La riflessione deve partire dal presupposto che l’attività alpinistica comporta dei pericoli oggettivi intrinsechi alla disciplina stessa. Ma alcune vie di arrampicata possiedono in sé un più alto coefficiente di rischio legato alla scarsa efficienza delle soste. Il core della questione è proprio questo: la tenuta della sosta, che garantisce la sicurezza di tutta la cordata. Se è costruita solo con protezioni veloci (friend o nut) o chiodi a pressione può anche saltare se non viene protetta in modo adeguato lungo i tiri di corda, specialmente se sono presenti lunghi run out scarsamente proteggibili anche con protezioni veloci. In caso di caduta si verifica una forte sollecitazione della sosta con il conseguente rischio per l’intera cordata e non solo per il capo-cordata.

Il core della questione è quindi la sicurezza della sosta: basterebbe in questi contesti – ove sono presenti lunghi tratti improteggibili e non viene concesso alcun margine di errore – aggiungere un punto di sosta sicuro (es. un fittone resinato) per garantire la sicurezza dell’intera cordata. Questo permetterebbe di aumentare la sicurezza della cordata senza snaturare l’etica degli apritori non aggiungendo protezioni lungo i tiri di corda che andrebbero ad alterare il senso dell’itinerario. Chiaramente non in tutti i contesti: alcune vie – penso ad esempio al Risveglio di Kundalini – non ne hanno necessità: pur avendo soste aleatorie permettono il posizionamento di una grande quantità di protezioni veloci lungo i tiri, garantendo la sicurezza della cordata.

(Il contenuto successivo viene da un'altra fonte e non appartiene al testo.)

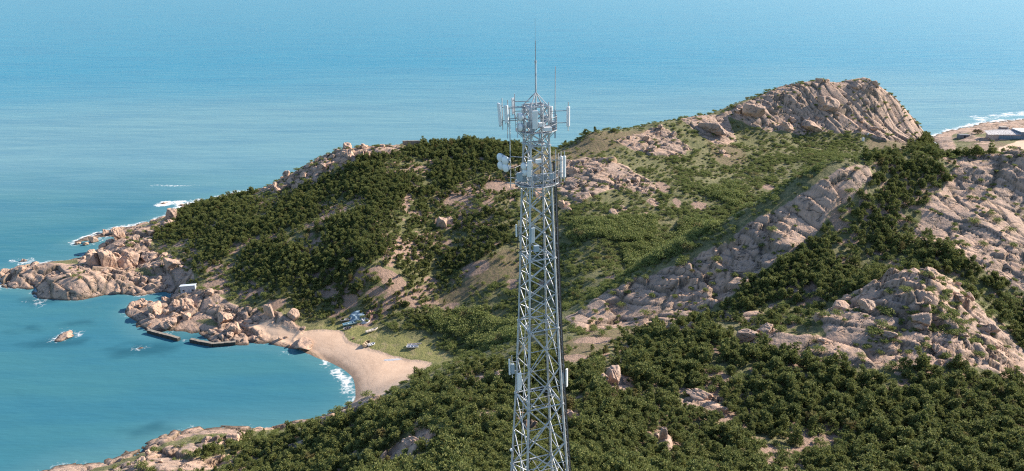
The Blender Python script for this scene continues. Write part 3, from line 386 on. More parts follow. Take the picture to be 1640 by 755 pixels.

Si tratta di un argomento complesso e dibattuto da molto tempo – soprattutto in contesti particolari come quello della Val di Mello – ma non possiamo esimerci dall’affrontarlo. L’etica della Valle, celebrata da decenni, prevede un assoluto rispetto della montagna non comportando la possibilità di forare la roccia. Questa stessa etica ha permesso alla valle di diventare un gioiello unico al mondo con le sue bellezze naturali unite al rispetto assoluto della natura sino a farla diventare un luogo leggendario nella storia dell’arrampicata moderna. Perseguire il rispetto per la natura – “senza miglioramenti permanenti, senza l’impronta dell’uomo, senza segni di passaggio” – ha comportato il divieto di forare la roccia per introdurre chiodi (spit o quant’altro) tanto che non è raro vedere sulle vie classiche della valle i resti di alcuni spit distrutti dai locals.

Ma tutto va contestualizzato e così anche l’etica che deve, a mio parere, essere adeguata a principi di ragionevolezza e soprattutto di sicurezza. Senza peraltro snaturarsi: non credo che aggiungere una protezione fissa in alcune soste delle vie classiche, senza mettere nulla lungo i tiri di corda, possa snaturare l’etica, ma potrebbe permettere di salvare vite umane.

Certamente queste considerazioni non riguardano il rischio obiettivo che si assume chi frequenta la montagna: un itinerario estremo di sci alpinismo od una via di arrampicata affrontata in free solo comportano un rischio intrinseco – chi le percorre se lo assume in tutto e per tutto – che non è in alcun modo emendabile. Nel caso sul quale stiamo riflettendo il rischio potrebbe invece essere annullato in modo semplice ed a mio parere intaccando ben poco l’etica degli apritori.

Immagino che questo contributo darà adito a molte polemiche, ma al di la di tutto il core del problema rimane solo uno: fin dove si può spingere il rispetto dell’etica?